> _Given problem_
Using the data below, gather each line that includes the word "objects".

________________________________________

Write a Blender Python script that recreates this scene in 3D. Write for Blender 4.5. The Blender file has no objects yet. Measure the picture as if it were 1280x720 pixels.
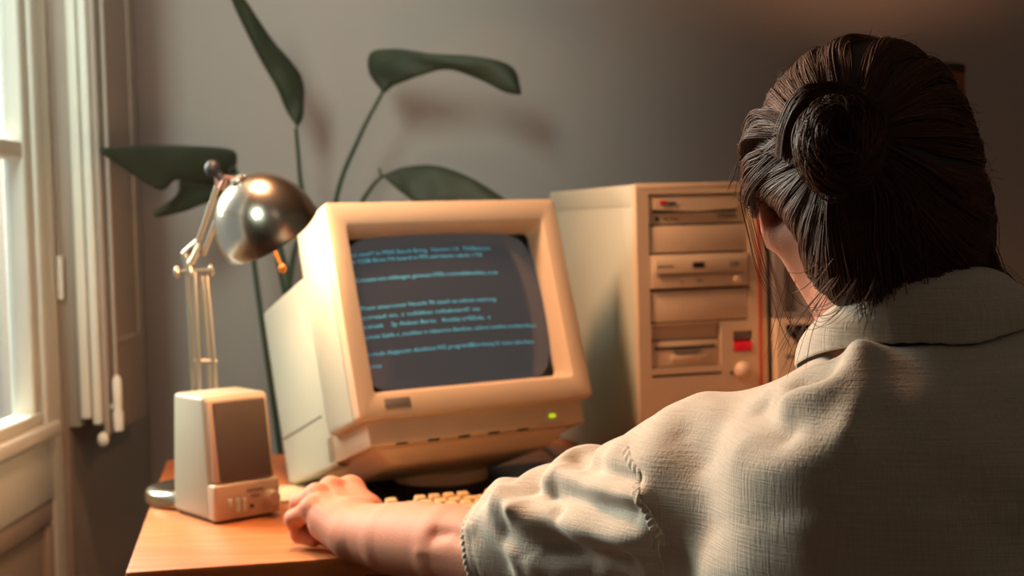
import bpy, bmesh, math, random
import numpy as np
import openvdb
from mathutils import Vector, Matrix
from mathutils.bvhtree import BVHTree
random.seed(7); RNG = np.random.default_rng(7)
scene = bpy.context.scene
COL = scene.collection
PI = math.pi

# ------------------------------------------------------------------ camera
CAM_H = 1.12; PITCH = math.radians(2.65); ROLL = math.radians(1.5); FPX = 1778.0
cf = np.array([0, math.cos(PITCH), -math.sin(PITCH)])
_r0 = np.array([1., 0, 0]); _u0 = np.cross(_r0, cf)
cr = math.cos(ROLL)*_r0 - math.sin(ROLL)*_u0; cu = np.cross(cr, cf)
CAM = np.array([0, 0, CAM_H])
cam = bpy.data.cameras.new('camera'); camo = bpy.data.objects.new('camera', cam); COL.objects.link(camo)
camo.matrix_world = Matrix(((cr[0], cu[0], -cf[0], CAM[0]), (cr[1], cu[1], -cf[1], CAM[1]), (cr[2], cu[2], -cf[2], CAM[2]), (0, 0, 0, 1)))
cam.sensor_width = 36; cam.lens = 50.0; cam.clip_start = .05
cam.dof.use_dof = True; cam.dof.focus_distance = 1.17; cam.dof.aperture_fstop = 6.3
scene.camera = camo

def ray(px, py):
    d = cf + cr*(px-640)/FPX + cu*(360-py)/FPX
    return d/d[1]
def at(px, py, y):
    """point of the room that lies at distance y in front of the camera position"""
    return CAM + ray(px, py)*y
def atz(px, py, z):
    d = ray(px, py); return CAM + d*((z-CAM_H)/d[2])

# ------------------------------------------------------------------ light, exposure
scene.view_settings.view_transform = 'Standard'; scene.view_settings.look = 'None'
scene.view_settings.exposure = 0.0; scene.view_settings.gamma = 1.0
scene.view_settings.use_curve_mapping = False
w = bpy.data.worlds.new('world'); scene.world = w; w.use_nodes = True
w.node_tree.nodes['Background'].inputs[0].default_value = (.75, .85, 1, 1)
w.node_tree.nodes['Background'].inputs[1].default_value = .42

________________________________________

> _Exercise output_
Write a Blender Python script that recreates this scene in 3D. Write for Blender 4.5. The Blender file has no objects yet. Measure the picture as if it were 1280x720 pixels.
cam = bpy.data.cameras.new('camera'); camo = bpy.data.objects.new('camera', cam); COL.objects.link(camo)